# COLLECTED DATA

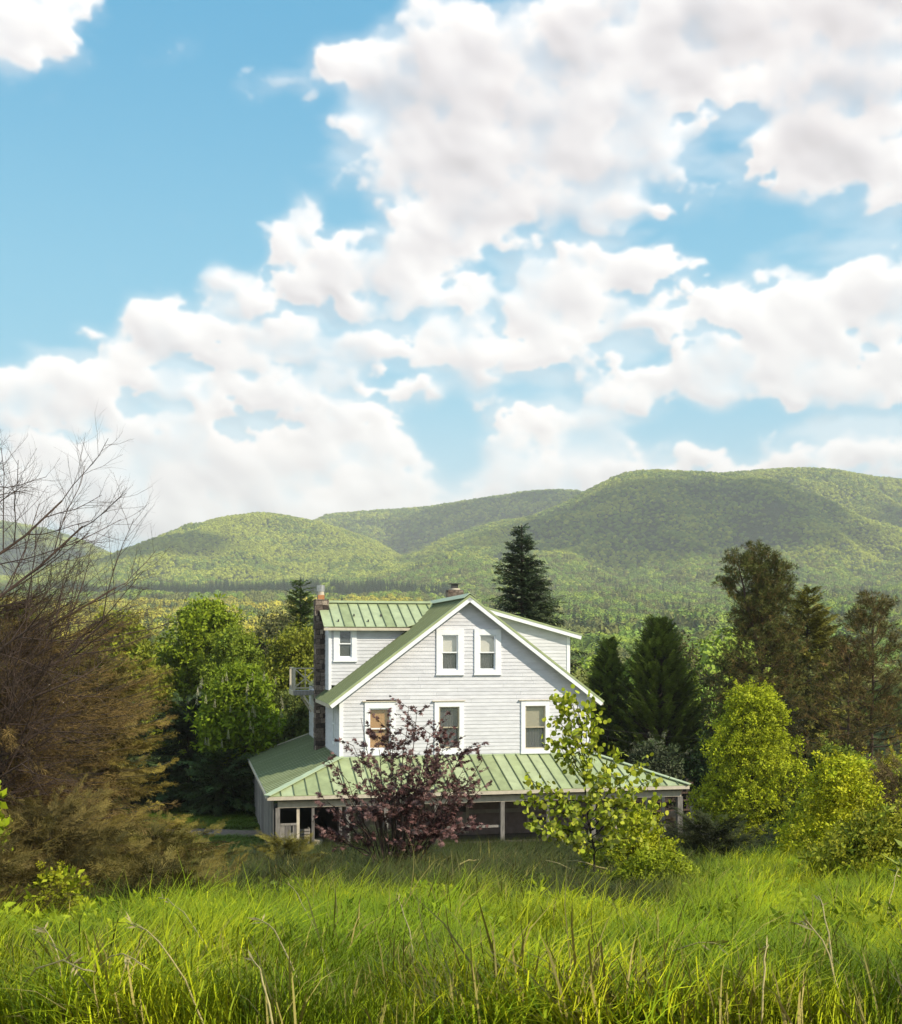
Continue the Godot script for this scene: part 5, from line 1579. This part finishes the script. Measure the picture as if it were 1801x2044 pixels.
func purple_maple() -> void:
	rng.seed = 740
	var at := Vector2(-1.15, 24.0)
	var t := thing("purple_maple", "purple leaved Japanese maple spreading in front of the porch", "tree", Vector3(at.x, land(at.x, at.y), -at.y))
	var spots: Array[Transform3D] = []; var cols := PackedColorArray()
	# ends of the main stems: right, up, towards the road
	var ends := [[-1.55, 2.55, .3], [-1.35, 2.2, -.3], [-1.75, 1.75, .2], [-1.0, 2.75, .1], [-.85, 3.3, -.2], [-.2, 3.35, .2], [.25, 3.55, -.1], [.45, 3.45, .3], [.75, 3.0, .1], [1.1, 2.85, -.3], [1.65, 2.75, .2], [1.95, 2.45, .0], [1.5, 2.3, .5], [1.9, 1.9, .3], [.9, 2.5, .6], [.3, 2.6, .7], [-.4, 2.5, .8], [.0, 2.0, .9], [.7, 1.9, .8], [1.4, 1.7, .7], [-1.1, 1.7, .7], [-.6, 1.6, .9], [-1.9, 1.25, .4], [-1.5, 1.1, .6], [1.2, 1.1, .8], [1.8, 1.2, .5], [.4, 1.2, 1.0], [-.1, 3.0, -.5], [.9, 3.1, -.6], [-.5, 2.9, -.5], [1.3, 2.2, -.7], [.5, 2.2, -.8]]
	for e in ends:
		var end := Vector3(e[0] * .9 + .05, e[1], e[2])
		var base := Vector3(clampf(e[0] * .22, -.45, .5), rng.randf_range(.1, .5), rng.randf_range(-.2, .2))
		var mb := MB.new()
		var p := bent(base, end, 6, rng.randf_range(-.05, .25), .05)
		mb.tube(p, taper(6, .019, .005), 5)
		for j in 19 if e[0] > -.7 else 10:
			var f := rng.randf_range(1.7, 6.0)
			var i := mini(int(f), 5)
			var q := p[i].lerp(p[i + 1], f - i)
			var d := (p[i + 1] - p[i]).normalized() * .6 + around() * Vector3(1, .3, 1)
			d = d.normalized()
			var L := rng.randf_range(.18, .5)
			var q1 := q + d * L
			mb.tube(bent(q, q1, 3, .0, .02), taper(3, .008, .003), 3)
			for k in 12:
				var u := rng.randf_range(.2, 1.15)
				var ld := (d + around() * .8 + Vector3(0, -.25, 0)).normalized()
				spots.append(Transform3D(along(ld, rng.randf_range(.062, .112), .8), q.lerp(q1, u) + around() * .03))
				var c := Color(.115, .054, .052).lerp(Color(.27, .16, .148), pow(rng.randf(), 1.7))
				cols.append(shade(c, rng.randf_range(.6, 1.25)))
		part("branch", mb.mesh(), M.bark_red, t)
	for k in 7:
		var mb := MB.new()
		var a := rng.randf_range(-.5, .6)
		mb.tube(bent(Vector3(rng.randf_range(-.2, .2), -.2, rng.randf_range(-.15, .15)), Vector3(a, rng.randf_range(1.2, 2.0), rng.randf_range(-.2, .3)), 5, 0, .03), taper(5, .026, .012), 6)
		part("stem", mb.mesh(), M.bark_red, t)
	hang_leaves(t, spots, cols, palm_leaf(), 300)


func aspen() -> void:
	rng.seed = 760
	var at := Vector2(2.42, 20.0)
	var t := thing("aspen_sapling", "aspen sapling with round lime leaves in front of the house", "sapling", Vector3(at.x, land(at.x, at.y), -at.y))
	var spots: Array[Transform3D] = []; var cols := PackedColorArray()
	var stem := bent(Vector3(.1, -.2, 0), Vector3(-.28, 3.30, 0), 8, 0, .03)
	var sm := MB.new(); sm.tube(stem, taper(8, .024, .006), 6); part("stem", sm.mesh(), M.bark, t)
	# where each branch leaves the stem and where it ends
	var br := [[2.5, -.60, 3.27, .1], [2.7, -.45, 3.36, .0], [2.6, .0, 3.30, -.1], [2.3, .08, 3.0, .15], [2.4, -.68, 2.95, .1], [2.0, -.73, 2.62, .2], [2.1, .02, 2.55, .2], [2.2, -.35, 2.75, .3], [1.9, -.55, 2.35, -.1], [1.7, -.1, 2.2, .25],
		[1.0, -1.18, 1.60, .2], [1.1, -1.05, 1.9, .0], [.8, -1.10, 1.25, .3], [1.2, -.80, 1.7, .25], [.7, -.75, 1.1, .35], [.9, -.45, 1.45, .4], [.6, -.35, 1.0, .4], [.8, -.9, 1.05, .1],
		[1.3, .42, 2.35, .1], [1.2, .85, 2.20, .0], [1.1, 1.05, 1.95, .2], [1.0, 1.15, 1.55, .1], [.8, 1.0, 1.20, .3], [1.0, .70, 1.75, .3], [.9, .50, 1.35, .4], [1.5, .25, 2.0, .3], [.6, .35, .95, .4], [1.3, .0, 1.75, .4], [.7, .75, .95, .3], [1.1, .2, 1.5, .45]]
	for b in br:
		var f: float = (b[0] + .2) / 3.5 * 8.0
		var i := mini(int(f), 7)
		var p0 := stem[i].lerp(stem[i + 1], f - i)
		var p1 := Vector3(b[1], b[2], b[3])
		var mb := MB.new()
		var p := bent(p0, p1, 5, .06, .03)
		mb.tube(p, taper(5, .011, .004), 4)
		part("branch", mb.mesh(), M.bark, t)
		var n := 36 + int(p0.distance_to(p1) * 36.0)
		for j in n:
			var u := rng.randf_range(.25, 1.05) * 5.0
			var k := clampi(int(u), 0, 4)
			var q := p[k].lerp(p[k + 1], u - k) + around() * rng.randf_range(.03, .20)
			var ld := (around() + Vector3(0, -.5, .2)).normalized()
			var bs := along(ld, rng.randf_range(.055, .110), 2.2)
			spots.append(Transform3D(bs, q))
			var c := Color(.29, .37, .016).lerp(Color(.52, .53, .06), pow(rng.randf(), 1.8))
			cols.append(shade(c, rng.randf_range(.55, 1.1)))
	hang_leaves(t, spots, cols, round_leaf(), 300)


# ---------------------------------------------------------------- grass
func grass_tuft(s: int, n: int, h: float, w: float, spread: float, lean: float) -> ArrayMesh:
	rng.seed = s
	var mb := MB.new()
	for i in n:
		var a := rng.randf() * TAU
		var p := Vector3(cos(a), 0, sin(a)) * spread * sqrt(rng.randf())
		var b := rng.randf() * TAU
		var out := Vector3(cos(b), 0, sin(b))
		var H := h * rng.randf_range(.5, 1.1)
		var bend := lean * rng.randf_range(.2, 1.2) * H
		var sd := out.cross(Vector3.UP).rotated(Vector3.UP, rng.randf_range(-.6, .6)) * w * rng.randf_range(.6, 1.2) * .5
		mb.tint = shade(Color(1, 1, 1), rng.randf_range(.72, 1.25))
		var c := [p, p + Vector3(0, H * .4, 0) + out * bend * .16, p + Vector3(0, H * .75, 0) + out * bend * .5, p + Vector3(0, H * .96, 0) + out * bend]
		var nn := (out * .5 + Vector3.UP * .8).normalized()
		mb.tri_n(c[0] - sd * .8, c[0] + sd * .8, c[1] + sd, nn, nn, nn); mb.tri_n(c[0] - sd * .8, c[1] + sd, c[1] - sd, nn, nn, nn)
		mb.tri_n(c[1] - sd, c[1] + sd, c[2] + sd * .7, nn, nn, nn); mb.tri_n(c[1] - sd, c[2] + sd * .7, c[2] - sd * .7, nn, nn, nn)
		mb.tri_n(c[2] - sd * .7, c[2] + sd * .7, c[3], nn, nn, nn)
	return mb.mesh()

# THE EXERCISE
Copy every line of the data word for word, omitting the images.

# FULL OUTPUT
Continue the Godot script for this scene: part 5, from line 1579. This part finishes the script. Measure the picture as if it were 1801x2044 pixels.
func purple_maple() -> void:
	rng.seed = 740
	var at := Vector2(-1.15, 24.0)
	var t := thing("purple_maple", "purple leaved Japanese maple spreading in front of the porch", "tree", Vector3(at.x, land(at.x, at.y), -at.y))
	var spots: Array[Transform3D] = []; var cols := PackedColorArray()
	# ends of the main stems: right, up, towards the road
	var ends := [[-1.55, 2.55, .3], [-1.35, 2.2, -.3], [-1.75, 1.75, .2], [-1.0, 2.75, .1], [-.85, 3.3, -.2], [-.2, 3.35, .2], [.25, 3.55, -.1], [.45, 3.45, .3], [.75, 3.0, .1], [1.1, 2.85, -.3], [1.65, 2.75, .2], [1.95, 2.45, .0], [1.5, 2.3, .5], [1.9, 1.9, .3], [.9, 2.5, .6], [.3, 2.6, .7], [-.4, 2.5, .8], [.0, 2.0, .9], [.7, 1.9, .8], [1.4, 1.7, .7], [-1.1, 1.7, .7], [-.6, 1.6, .9], [-1.9, 1.25, .4], [-1.5, 1.1, .6], [1.2, 1.1, .8], [1.8, 1.2, .5], [.4, 1.2, 1.0], [-.1, 3.0, -.5], [.9, 3.1, -.6], [-.5, 2.9, -.5], [1.3, 2.2, -.7], [.5, 2.2, -.8]]
	for e in ends:
		var end := Vector3(e[0] * .9 + .05, e[1], e[2])
		var base := Vector3(clampf(e[0] * .22, -.45, .5), rng.randf_range(.1, .5), rng.randf_range(-.2, .2))
		var mb := MB.new()
		var p := bent(base, end, 6, rng.randf_range(-.05, .25), .05)
		mb.tube(p, taper(6, .019, .005), 5)
		for j in 19 if e[0] > -.7 else 10:
			var f := rng.randf_range(1.7, 6.0)
			var i := mini(int(f), 5)
			var q := p[i].lerp(p[i + 1], f - i)
			var d := (p[i + 1] - p[i]).normalized() * .6 + around() * Vector3(1, .3, 1)
			d = d.normalized()
			var L := rng.randf_range(.18, .5)
			var q1 := q + d * L
			mb.tube(bent(q, q1, 3, .0, .02), taper(3, .008, .003), 3)
			for k in 12:
				var u := rng.randf_range(.2, 1.15)
				var ld := (d + around() * .8 + Vector3(0, -.25, 0)).normalized()
				spots.append(Transform3D(along(ld, rng.randf_range(.062, .112), .8), q.lerp(q1, u) + around() * .03))
				var c := Color(.115, .054, .052).lerp(Color(.27, .16, .148), pow(rng.randf(), 1.7))
				cols.append(shade(c, rng.randf_range(.6, 1.25)))
		part("branch", mb.mesh(), M.bark_red, t)
	for k in 7:
		var mb := MB.new()
		var a := rng.randf_range(-.5, .6)
		mb.tube(bent(Vector3(rng.randf_range(-.2, .2), -.2, rng.randf_range(-.15, .15)), Vector3(a, rng.randf_range(1.2, 2.0), rng.randf_range(-.2, .3)), 5, 0, .03), taper(5, .026, .012), 6)
		part("stem", mb.mesh(), M.bark_red, t)
	hang_leaves(t, spots, cols, palm_leaf(), 300)


func aspen() -> void:
	rng.seed = 760
	var at := Vector2(2.42, 20.0)
	var t := thing("aspen_sapling", "aspen sapling with round lime leaves in front of the house", "sapling", Vector3(at.x, land(at.x, at.y), -at.y))
	var spots: Array[Transform3D] = []; var cols := PackedColorArray()
	var stem := bent(Vector3(.1, -.2, 0), Vector3(-.28, 3.30, 0), 8, 0, .03)
	var sm := MB.new(); sm.tube(stem, taper(8, .024, .006), 6); part("stem", sm.mesh(), M.bark, t)
	# where each branch leaves the stem and where it ends
	var br := [[2.5, -.60, 3.27, .1], [2.7, -.45, 3.36, .0], [2.6, .0, 3.30, -.1], [2.3, .08, 3.0, .15], [2.4, -.68, 2.95, .1], [2.0, -.73, 2.62, .2], [2.1, .02, 2.55, .2], [2.2, -.35, 2.75, .3], [1.9, -.55, 2.35, -.1], [1.7, -.1, 2.2, .25],
		[1.0, -1.18, 1.60, .2], [1.1, -1.05, 1.9, .0], [.8, -1.10, 1.25, .3], [1.2, -.80, 1.7, .25], [.7, -.75, 1.1, .35], [.9, -.45, 1.45, .4], [.6, -.35, 1.0, .4], [.8, -.9, 1.05, .1],
		[1.3, .42, 2.35, .1], [1.2, .85, 2.20, .0], [1.1, 1.05, 1.95, .2], [1.0, 1.15, 1.55, .1], [.8, 1.0, 1.20, .3], [1.0, .70, 1.75, .3], [.9, .50, 1.35, .4], [1.5, .25, 2.0, .3], [.6, .35, .95, .4], [1.3, .0, 1.75, .4], [.7, .75, .95, .3], [1.1, .2, 1.5, .45]]
	for b in br:
		var f: float = (b[0] + .2) / 3.5 * 8.0
		var i := mini(int(f), 7)
		var p0 := stem[i].lerp(stem[i + 1], f - i)
		var p1 := Vector3(b[1], b[2], b[3])
		var mb := MB.new()
		var p := bent(p0, p1, 5, .06, .03)
		mb.tube(p, taper(5, .011, .004), 4)
		part("branch", mb.mesh(), M.bark, t)
		var n := 36 + int(p0.distance_to(p1) * 36.0)
		for j in n:
			var u := rng.randf_range(.25, 1.05) * 5.0
			var k := clampi(int(u), 0, 4)
			var q := p[k].lerp(p[k + 1], u - k) + around() * rng.randf_range(.03, .20)
			var ld := (around() + Vector3(0, -.5, .2)).normalized()
			var bs := along(ld, rng.randf_range(.055, .110), 2.2)
			spots.append(Transform3D(bs, q))
			var c := Color(.29, .37, .016).lerp(Color(.52, .53, .06), pow(rng.randf(), 1.8))
			cols.append(shade(c, rng.randf_range(.55, 1.1)))
	hang_leaves(t, spots, cols, round_leaf(), 300)


# ---------------------------------------------------------------- grass
func grass_tuft(s: int, n: int, h: float, w: float, spread: float, lean: float) -> ArrayMesh:
	rng.seed = s
	var mb := MB.new()
	for i in n:
		var a := rng.randf() * TAU
		var p := Vector3(cos(a), 0, sin(a)) * spread * sqrt(rng.randf())
		var b := rng.randf() * TAU
		var out := Vector3(cos(b), 0, sin(b))
		var H := h * rng.randf_range(.5, 1.1)
		var bend := lean * rng.randf_range(.2, 1.2) * H
		var sd := out.cross(Vector3.UP).rotated(Vector3.UP, rng.randf_range(-.6, .6)) * w * rng.randf_range(.6, 1.2) * .5
		mb.tint = shade(Color(1, 1, 1), rng.randf_range(.72, 1.25))
		var c := [p, p + Vector3(0, H * .4, 0) + out * bend * .16, p + Vector3(0, H * .75, 0) + out * bend * .5, p + Vector3(0, H * .96, 0) + out * bend]
		var nn := (out * .5 + Vector3.UP * .8).normalized()
		mb.tri_n(c[0] - sd * .8, c[0] + sd * .8, c[1] + sd, nn, nn, nn); mb.tri_n(c[0] - sd * .8, c[1] + sd, c[1] - sd, nn, nn, nn)
		mb.tri_n(c[1] - sd, c[1] + sd, c[2] + sd * .7, nn, nn, nn); mb.tri_n(c[1] - sd, c[2] + sd * .7, c[2] - sd * .7, nn, nn, nn)
		mb.tri_n(c[2] - sd * .7, c[2] + sd * .7, c[3], nn, nn, nn)
	return mb.mesh()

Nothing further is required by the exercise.